Chicago’s location in the middle of the country made it a perfect place for industry. Iron ore was easily transported to Chicago via boats and trains from upper Wisconsin, Minnesota and Michigan. The Illinois River allowed for quick transport of materials to the Mississippi River and south down to the Gulf of Mexico. Roadways and the railroad also converge on the city.

The steel mills at night in south Chicago and nearby Gary, Indiana.
Published by Cameo Greeting Cards, Inc., of Chicago. 

The stockyards employed 40,000 people in the early 1920s. The stockyards not only stunk up the city, but also polluted a portion of the south branch of the Chicago River. The river near the stockyards was later called “bubbly creek” because bubbles would rise to the top of the water from decomposing animal carcasses. The river actually still bubbles today, and the state recently decided that it would be too expensive to clean it up.

In the near western suburb of Cicero, 25,000 people worked at Western Electric Company in 1917, making it one of the largest manufacturing facilities in the world during that decade, according to the Encyclopedia of Chicago website.
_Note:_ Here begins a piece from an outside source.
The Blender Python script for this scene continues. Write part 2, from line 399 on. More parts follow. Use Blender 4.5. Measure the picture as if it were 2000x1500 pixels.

Unlike other Rust Belt cities, Chicago still always had its own swagger and charm, with fine restaurants, shops and housing for the rich, middle class and poor. It was industry that brought hundreds of thousands of people to the city. So the next time you ask yourself on a cold winter’s day “Why didn’t my family settle in sunny California?,” the answer is simple: Jobs, stupid!

A boat travels under a bridge in downtown Chicago in 1917.
Published by the Detroit Publishing Co.

Smoke rises from chimneys in the early 1900s.
Published by the Detroit Publishing Co.

Red brick manufacturing buildings on the near north side in the early 1900s.
Published by VO Hammon Publishing Company of Chicago.